In a departure from his predecessors, Trump did not call out China for its restrictions on political dissent, free speech and religious freedom. He also did not take questions during a joint press availability with Xi.

Critics called it a missed opportunity to highlight U.S. values overseas. In a 2014 press conference with former President Barack Obama, Xi reacted angrily when asked by a The New York Times reporter about his country’s lack of press freedoms.

Russia looms large

Even though he was on the other side of the world, Trump could not escape the shadow of the Russia investigation hanging over his administration.

Some of that was Trump’s own doing. He met with Russian President Vladimir Putin on the sidelines of the Asia-Pacific Economic Cooperation summit and later said he believes Putin is being sincere when he claims Moscow did not interfere in the 2016 presidential election.

The president was forced to clean up his comments, telling reporters “I’m with our agencies” on election meddling.

The remarks caused a stir back in Washington, which was consumed for days with new steps in special counsel Robert Mueller’s probe into Russian election interference, including the indictment of two former Trump campaign advisers and a guilty plea from a third.

News reports indicated that Trump’s former White House national security adviser, Michael Flynn, could be the next person to find himself in Mueller’s crosshairs.

Roy Moore decision awaits

Throughout his Asia tour, Trump was mostly able to avoid the growing firestorm surrounding Republican senate candidate Roy Moore.

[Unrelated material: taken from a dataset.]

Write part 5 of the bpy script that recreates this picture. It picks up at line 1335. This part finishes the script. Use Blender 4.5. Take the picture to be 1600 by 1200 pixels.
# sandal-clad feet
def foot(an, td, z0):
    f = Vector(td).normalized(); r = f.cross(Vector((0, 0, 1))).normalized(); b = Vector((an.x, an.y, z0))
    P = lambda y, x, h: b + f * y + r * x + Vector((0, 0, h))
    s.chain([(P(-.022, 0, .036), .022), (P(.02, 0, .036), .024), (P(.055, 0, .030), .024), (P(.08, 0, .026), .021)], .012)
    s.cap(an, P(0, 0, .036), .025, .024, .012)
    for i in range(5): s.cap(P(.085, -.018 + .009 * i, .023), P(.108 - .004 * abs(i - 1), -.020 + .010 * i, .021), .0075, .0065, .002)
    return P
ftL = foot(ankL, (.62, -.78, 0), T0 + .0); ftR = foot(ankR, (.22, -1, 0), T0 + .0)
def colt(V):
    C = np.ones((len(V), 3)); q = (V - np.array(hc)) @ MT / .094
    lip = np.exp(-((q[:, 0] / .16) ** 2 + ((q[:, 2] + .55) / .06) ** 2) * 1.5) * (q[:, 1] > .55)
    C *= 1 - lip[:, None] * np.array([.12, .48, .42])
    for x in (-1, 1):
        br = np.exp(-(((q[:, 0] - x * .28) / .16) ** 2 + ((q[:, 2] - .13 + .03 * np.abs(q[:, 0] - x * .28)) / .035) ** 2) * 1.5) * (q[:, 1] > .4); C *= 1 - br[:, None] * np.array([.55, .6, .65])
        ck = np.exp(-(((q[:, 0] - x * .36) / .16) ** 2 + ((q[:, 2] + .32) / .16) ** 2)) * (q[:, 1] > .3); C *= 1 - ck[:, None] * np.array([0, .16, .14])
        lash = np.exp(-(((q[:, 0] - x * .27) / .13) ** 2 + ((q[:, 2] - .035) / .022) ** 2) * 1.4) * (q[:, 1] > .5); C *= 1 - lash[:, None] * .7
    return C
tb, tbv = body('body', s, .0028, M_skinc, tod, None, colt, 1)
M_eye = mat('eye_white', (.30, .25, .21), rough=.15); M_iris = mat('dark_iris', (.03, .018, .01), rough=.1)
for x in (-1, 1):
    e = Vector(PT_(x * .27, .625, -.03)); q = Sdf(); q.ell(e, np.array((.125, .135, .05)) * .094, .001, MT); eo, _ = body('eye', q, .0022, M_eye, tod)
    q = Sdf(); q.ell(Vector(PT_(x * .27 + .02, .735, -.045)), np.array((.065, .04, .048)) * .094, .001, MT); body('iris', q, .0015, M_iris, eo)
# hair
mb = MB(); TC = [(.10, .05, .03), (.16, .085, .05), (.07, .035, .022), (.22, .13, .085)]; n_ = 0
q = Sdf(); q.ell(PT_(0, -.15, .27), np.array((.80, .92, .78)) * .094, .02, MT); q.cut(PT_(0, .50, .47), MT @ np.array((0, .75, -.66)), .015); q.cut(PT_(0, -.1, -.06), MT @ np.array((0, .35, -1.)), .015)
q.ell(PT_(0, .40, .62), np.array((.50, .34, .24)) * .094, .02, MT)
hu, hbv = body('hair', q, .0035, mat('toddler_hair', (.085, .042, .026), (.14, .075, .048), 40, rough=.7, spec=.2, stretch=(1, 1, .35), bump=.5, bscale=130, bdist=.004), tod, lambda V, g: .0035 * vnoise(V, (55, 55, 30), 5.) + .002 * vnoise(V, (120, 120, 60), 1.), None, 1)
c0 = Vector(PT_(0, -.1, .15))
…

That will no longer be the case once he touches down late Tuesday night at Joint Base Andrews.

The president has come under mounting pressure from Republicans to weigh in on what the party should do about Moore, who has been accused of sexual misconduct by multiple women in the last week.

Senate Majority Leader Mitch McConnell (R-Ky.), who has called on Moore to drop out of the Alabama Senate race, said Tuesday a final decision won’t be made until Trump is consulted.

Influential figures of Trump’s base, however, are sticking with the former Alabama state Supreme Court chief justice, including former chief White House strategist Stephen Bannon.

That will make a decision harder for Trump.